▶ **Written request**:
Quote verbatim every line from the line containing "The Blender Python script for this scene continues." to the line containing "scr = b.build('screen', mats, t, recalc=False)", inclusive of both, and no other line.

▶ **Data shown**:
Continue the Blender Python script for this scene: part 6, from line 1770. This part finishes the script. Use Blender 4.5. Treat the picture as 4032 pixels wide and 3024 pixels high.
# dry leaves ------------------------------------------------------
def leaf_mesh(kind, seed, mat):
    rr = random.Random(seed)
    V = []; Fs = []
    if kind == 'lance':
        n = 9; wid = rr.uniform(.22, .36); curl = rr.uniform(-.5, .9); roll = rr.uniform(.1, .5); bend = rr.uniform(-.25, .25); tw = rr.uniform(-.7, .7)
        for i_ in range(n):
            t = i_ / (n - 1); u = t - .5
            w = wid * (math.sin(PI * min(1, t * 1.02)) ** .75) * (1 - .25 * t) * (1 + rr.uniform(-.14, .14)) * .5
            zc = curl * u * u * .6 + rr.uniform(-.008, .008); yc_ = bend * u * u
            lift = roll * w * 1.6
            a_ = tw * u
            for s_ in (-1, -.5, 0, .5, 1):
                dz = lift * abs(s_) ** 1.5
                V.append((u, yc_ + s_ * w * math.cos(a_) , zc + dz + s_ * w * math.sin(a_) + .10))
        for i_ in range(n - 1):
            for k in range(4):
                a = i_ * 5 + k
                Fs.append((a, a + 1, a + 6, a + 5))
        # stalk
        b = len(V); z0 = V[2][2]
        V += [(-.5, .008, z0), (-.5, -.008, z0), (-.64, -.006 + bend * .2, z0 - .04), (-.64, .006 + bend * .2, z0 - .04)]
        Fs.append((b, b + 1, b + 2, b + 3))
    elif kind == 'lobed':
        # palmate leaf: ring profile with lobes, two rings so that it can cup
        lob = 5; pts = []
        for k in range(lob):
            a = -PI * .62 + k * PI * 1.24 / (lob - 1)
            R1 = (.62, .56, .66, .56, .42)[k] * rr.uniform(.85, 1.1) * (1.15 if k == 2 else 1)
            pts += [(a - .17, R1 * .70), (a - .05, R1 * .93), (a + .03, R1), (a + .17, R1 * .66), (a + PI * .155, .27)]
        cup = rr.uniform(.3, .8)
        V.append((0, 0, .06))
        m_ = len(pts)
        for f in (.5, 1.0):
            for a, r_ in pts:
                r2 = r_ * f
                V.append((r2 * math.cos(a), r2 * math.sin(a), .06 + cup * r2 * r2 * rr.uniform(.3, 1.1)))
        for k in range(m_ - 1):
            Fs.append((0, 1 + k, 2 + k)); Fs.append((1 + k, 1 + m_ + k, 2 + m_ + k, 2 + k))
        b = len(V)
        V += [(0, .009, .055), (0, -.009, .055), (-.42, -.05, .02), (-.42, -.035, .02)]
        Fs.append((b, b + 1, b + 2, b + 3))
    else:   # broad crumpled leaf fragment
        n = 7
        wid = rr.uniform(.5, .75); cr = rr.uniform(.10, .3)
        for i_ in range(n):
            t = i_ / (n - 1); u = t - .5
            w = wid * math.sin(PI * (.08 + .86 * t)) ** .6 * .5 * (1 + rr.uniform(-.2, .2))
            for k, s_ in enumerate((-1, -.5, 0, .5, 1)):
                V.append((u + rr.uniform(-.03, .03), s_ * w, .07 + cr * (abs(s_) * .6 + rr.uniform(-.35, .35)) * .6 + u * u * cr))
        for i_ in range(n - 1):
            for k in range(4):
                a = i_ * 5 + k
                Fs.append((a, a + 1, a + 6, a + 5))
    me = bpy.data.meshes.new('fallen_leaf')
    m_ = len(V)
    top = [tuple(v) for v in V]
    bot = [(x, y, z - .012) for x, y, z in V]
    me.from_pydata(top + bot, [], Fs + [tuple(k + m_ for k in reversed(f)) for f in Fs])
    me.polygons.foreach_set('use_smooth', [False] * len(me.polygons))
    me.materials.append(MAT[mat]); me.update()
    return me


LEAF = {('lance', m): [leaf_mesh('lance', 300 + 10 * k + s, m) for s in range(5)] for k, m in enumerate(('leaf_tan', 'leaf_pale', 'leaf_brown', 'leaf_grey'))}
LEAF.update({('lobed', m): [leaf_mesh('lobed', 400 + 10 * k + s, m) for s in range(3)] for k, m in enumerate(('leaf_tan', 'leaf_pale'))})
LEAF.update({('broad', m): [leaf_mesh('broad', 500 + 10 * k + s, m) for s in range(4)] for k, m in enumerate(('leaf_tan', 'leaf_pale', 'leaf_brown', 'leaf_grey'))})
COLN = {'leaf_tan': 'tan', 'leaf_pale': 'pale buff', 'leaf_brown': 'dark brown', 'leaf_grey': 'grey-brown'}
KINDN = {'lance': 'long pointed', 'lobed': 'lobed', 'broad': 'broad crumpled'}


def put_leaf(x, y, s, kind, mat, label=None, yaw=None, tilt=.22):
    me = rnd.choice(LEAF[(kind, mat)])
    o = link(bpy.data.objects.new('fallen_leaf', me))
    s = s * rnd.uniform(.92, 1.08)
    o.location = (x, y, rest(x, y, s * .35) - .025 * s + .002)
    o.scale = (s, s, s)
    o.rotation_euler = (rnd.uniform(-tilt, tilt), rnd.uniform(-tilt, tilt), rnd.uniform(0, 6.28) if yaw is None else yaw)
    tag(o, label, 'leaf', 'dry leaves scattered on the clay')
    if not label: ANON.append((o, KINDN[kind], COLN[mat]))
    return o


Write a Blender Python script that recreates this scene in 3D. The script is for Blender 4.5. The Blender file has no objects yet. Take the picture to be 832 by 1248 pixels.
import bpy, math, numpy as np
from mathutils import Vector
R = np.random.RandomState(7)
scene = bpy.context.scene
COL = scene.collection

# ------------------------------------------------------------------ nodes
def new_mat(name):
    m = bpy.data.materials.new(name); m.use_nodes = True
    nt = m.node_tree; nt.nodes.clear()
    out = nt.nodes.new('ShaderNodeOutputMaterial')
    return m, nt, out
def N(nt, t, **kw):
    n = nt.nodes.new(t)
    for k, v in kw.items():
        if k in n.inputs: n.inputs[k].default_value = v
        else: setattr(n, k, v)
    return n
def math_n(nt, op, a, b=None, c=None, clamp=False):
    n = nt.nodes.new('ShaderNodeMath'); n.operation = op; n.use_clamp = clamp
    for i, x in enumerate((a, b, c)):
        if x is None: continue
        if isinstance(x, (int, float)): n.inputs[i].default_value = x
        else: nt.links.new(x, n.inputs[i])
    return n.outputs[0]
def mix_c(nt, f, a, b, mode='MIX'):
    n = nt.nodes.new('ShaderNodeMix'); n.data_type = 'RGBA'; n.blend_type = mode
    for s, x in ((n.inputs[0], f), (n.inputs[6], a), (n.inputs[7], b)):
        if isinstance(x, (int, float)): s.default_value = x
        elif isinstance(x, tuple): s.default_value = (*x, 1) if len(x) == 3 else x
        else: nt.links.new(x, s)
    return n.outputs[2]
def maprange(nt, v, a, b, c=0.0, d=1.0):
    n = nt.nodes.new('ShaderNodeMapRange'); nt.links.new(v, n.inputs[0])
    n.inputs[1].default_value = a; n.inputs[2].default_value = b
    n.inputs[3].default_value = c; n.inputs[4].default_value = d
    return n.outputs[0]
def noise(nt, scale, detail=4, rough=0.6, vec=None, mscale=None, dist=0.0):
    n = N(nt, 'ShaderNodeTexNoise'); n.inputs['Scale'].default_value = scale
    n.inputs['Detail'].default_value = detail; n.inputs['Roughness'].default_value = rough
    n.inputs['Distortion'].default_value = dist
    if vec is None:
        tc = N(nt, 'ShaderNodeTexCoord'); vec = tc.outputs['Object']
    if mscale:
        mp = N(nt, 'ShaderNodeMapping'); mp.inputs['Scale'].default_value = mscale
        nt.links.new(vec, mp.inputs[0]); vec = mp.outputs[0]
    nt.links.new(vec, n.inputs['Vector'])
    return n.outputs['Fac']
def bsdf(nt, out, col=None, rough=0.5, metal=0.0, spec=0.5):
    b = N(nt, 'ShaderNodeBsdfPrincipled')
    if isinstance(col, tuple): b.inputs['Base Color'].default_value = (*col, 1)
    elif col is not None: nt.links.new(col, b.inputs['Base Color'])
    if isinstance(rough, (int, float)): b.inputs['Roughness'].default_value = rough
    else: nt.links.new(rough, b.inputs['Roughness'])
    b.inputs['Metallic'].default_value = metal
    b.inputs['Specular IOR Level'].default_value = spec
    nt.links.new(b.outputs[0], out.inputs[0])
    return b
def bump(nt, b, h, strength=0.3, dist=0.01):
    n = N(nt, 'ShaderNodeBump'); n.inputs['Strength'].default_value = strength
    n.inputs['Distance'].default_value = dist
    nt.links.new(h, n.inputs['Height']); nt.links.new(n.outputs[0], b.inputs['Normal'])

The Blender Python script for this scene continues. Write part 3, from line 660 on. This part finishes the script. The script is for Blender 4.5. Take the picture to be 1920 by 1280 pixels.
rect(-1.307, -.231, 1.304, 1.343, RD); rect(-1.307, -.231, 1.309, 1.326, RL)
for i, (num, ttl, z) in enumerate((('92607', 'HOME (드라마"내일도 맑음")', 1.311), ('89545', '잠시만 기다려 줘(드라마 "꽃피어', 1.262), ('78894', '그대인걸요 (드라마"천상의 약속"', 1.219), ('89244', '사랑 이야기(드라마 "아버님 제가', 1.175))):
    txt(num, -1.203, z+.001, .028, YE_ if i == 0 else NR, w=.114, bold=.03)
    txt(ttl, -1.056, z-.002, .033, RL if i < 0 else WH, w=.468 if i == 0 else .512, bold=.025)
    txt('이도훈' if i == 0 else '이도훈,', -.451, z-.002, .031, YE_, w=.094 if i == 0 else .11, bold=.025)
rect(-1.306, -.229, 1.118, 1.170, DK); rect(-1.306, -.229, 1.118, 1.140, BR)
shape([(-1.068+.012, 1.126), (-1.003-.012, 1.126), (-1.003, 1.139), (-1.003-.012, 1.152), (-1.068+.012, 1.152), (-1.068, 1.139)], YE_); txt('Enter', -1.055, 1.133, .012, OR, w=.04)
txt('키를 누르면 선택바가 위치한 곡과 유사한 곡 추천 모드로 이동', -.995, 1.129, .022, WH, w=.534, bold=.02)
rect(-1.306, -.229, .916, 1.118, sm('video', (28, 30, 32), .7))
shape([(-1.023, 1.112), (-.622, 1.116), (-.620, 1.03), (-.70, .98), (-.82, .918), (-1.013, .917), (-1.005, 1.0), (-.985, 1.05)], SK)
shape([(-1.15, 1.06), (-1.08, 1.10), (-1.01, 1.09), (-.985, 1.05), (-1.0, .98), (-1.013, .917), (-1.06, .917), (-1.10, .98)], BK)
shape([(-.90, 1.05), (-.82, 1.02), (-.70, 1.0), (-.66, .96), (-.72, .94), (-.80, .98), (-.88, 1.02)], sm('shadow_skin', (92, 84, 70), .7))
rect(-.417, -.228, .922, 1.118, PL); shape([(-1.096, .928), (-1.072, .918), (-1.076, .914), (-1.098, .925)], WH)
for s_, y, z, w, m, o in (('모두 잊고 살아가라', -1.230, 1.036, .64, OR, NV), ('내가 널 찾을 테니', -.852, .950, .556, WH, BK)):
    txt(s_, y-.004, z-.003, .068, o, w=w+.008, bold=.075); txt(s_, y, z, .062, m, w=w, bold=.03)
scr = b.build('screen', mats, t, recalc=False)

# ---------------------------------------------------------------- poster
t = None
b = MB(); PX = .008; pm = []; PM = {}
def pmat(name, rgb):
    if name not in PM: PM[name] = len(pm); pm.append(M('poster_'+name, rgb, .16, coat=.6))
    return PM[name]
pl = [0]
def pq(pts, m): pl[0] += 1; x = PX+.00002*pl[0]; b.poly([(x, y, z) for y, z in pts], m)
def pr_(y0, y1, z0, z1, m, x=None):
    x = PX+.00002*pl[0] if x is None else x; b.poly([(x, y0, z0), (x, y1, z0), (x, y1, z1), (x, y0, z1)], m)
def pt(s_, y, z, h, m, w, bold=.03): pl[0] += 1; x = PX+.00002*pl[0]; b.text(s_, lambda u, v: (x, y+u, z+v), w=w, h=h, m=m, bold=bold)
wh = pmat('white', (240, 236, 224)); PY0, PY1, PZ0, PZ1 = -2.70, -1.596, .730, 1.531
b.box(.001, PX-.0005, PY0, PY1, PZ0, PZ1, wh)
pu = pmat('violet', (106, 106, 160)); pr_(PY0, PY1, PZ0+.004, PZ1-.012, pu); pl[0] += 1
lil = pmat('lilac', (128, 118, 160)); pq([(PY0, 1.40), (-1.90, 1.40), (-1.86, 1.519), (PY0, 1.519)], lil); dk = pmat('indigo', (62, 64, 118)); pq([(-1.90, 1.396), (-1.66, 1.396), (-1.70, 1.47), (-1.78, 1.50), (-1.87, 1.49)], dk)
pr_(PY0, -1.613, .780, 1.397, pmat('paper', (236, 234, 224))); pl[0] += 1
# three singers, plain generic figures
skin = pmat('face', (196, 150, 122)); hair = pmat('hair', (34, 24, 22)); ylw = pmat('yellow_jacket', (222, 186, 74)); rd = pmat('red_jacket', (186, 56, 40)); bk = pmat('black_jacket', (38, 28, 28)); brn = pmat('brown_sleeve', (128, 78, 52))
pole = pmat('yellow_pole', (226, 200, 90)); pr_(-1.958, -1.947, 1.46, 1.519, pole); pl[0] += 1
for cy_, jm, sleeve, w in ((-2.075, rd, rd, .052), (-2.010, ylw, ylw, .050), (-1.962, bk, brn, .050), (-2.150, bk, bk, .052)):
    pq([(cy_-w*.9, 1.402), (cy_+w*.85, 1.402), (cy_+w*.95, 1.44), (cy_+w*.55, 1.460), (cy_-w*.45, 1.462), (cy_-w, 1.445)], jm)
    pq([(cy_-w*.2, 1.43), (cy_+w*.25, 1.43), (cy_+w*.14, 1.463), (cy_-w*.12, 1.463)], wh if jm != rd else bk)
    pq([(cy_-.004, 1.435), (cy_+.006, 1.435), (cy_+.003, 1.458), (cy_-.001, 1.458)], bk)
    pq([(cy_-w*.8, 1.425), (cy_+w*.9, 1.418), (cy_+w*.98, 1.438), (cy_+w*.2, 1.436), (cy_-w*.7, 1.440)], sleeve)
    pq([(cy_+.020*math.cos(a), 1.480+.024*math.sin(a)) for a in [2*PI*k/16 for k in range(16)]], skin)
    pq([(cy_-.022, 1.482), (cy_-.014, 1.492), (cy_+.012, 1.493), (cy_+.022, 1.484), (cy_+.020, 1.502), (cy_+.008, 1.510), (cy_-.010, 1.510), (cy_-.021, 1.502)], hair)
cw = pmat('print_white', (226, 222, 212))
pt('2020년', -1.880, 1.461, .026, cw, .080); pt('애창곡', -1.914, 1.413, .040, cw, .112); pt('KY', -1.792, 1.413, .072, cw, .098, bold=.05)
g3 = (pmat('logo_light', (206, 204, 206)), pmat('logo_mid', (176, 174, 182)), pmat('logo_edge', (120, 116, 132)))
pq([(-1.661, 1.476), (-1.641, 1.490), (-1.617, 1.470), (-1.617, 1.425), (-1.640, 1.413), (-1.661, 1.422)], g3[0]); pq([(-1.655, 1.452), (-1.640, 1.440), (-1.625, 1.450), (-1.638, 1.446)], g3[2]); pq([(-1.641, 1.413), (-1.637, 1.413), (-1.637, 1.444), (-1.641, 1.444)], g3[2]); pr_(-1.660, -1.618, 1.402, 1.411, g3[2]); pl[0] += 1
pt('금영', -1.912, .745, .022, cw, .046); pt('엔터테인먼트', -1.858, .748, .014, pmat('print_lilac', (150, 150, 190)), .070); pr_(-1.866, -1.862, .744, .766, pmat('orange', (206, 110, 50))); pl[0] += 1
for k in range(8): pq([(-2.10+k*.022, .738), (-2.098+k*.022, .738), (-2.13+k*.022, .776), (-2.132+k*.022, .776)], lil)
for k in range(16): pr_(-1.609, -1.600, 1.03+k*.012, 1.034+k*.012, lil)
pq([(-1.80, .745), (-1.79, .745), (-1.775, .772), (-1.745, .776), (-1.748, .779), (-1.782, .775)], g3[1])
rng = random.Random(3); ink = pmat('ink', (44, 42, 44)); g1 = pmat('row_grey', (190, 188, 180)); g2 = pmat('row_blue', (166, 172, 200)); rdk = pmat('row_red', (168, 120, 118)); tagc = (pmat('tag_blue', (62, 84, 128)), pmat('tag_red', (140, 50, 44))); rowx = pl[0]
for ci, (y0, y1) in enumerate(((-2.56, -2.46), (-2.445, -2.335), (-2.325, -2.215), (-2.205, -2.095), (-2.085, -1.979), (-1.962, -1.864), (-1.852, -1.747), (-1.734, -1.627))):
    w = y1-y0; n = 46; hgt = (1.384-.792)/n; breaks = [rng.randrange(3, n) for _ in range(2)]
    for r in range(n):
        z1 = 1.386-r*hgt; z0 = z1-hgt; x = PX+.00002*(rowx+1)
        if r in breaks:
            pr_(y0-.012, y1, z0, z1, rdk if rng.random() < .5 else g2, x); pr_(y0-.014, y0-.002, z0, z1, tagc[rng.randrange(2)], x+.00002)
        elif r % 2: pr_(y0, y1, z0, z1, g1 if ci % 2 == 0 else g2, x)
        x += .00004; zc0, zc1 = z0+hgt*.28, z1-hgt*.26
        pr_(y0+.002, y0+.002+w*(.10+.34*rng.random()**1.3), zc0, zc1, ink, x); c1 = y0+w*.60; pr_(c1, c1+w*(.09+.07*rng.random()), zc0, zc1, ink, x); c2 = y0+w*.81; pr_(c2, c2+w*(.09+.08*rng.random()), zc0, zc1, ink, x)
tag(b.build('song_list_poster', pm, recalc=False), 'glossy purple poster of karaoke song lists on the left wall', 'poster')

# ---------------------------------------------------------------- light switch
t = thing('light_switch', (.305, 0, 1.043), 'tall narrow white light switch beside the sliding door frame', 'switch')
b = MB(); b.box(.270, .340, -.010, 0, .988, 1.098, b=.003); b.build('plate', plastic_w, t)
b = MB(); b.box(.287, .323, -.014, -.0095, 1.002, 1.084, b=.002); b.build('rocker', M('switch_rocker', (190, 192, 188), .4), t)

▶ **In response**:
The Blender Python script for this scene continues. Write part 3, from line 660 on. This part finishes the script. The script is for Blender 4.5. Take the picture to be 1920 by 1280 pixels.
rect(-1.307, -.231, 1.304, 1.343, RD); rect(-1.307, -.231, 1.309, 1.326, RL)
for i, (num, ttl, z) in enumerate((('92607', 'HOME (드라마"내일도 맑음")', 1.311), ('89545', '잠시만 기다려 줘(드라마 "꽃피어', 1.262), ('78894', '그대인걸요 (드라마"천상의 약속"', 1.219), ('89244', '사랑 이야기(드라마 "아버님 제가', 1.175))):
    txt(num, -1.203, z+.001, .028, YE_ if i == 0 else NR, w=.114, bold=.03)
    txt(ttl, -1.056, z-.002, .033, RL if i < 0 else WH, w=.468 if i == 0 else .512, bold=.025)
    txt('이도훈' if i == 0 else '이도훈,', -.451, z-.002, .031, YE_, w=.094 if i == 0 else .11, bold=.025)
rect(-1.306, -.229, 1.118, 1.170, DK); rect(-1.306, -.229, 1.118, 1.140, BR)
shape([(-1.068+.012, 1.126), (-1.003-.012, 1.126), (-1.003, 1.139), (-1.003-.012, 1.152), (-1.068+.012, 1.152), (-1.068, 1.139)], YE_); txt('Enter', -1.055, 1.133, .012, OR, w=.04)
txt('키를 누르면 선택바가 위치한 곡과 유사한 곡 추천 모드로 이동', -.995, 1.129, .022, WH, w=.534, bold=.02)
rect(-1.306, -.229, .916, 1.118, sm('video', (28, 30, 32), .7))
shape([(-1.023, 1.112), (-.622, 1.116), (-.620, 1.03), (-.70, .98), (-.82, .918), (-1.013, .917), (-1.005, 1.0), (-.985, 1.05)], SK)
shape([(-1.15, 1.06), (-1.08, 1.10), (-1.01, 1.09), (-.985, 1.05), (-1.0, .98), (-1.013, .917), (-1.06, .917), (-1.10, .98)], BK)
shape([(-.90, 1.05), (-.82, 1.02), (-.70, 1.0), (-.66, .96), (-.72, .94), (-.80, .98), (-.88, 1.02)], sm('shadow_skin', (92, 84, 70), .7))
rect(-.417, -.228, .922, 1.118, PL); shape([(-1.096, .928), (-1.072, .918), (-1.076, .914), (-1.098, .925)], WH)
for s_, y, z, w, m, o in (('모두 잊고 살아가라', -1.230, 1.036, .64, OR, NV), ('내가 널 찾을 테니', -.852, .950, .556, WH, BK)):
    txt(s_, y-.004, z-.003, .068, o, w=w+.008, bold=.075); txt(s_, y, z, .062, m, w=w, bold=.03)
scr = b.build('screen', mats, t, recalc=False)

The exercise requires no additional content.